Quant au programme de logement, la famille Harutyunyan pourrait prétendre à 12 millions de drams, ce qui est insuffisant pour acheter un appartement. Le mari d'Arevik, qui travaillait comme secouriste au sein du ministère des urgences d'Artsakh est aujourd'hui employé dans le secteur de la construction. Bien que les deux conjoints travaillent, ils ne peuvent accéder au programme de prêts hypothécaires en raison de leur niveau de revenu. « Les difficultés sont nombreuses », reconnait Arevik. « Nous avons laissé derrière nous tout ce que nous avions construit, et nous devons maintenant repartir de zéro - acheter des produits de base, des appareils ménagers, couvrir les besoins éducatifs de nos enfants... »
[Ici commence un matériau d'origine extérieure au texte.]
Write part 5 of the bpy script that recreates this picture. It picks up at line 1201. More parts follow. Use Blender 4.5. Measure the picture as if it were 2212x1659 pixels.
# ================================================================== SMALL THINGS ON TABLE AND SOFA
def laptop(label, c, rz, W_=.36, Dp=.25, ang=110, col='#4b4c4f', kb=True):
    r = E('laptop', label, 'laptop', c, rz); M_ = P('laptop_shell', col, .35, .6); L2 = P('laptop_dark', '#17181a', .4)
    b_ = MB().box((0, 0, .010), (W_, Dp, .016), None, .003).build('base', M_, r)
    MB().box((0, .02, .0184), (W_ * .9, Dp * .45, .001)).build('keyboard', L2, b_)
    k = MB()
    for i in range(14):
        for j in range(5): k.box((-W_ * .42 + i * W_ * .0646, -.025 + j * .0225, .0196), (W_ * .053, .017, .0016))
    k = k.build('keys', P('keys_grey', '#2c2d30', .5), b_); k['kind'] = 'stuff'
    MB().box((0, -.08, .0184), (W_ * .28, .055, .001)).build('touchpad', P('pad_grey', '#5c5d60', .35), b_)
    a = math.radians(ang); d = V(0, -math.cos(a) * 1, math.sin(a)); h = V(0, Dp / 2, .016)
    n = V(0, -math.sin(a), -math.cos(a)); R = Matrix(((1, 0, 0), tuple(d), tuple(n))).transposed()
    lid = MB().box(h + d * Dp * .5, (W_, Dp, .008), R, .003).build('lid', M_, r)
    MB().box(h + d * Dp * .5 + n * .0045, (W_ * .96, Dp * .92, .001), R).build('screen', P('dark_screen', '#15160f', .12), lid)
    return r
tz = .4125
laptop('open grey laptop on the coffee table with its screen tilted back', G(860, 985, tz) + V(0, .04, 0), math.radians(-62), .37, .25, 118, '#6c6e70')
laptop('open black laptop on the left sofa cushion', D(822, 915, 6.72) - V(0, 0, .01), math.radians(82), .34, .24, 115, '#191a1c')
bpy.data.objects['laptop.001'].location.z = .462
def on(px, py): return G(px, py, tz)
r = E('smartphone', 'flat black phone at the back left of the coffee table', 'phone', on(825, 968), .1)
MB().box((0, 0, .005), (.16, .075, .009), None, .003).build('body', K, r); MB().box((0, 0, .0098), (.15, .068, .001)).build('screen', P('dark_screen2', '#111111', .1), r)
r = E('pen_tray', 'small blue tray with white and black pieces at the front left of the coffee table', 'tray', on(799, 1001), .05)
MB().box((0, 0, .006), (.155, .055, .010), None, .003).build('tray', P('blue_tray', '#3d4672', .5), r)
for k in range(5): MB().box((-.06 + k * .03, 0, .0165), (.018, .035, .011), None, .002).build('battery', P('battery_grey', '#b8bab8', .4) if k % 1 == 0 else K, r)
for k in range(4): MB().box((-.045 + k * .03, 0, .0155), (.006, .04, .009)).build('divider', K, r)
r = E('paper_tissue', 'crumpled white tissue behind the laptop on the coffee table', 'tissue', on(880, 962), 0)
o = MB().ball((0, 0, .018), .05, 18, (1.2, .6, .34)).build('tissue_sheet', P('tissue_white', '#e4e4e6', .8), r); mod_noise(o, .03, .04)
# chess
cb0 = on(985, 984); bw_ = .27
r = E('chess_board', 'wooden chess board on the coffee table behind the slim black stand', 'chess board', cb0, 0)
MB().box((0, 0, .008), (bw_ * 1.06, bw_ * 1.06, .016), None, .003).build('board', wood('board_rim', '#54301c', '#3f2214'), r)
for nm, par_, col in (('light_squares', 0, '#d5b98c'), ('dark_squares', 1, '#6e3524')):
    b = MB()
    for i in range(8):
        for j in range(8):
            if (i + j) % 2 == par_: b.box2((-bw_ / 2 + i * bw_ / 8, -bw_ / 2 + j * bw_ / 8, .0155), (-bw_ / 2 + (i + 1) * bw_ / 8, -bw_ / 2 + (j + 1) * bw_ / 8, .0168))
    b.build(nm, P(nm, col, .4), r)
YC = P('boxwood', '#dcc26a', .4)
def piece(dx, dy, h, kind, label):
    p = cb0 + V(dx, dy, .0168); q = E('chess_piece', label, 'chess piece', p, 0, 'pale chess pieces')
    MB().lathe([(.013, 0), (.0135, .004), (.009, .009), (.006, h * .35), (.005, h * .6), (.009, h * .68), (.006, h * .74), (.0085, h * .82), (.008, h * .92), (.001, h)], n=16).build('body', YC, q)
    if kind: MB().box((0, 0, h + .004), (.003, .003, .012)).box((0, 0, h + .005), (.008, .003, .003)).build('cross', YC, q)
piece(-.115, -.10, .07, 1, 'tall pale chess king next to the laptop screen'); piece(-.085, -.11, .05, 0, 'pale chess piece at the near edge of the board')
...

En tant qu'assistante sociale, Arevik est souvent en contact avec des familles dans le besoin. Leurs problèmes sont graves : si elle-même et son mari peuvent travailler, de nombreuses familles ont perdu leur principal soutien de famille dans les guerres, les explosions, ou peinent à trouver un emploi. Certaines familles ont également des parents handicapés qui nécessitent des soins particuliers.

Elle affirme cependant que le logement reste le principal problème de toutes les familles. « Beaucoup craignent que le gouvernement ne mette fin au programme d'aide au loyer en décembre. Ils seront vite tentés de partir à l'étranger ». Arevik est convaincue qu'un programme de logement plus réaliste pourrait aider de nombreuses personnes déplacées à rester en Arménie.

En réfléchissant à sa vie en Artsakh, Arevik Harutyunyan a le sentiment d'avoir laissé derrière elle ses rêves, son cœur et son âme. Elle se souvient avoir organisé un dernier événement avec ses étudiants, intitulé « Peintre, dessine l'Artsakh », peu avant l'exode forcé. La dernière photo qu'elle a prise est celle de l'église de son village, Berdadzor.

Elle garde l'espoir qu'un jour ils retourneront en Artsakh, bien qu'elle ne sache pas comment ni quand cela se produira. « Je vis et travaille avec cet espoir tous les jours ».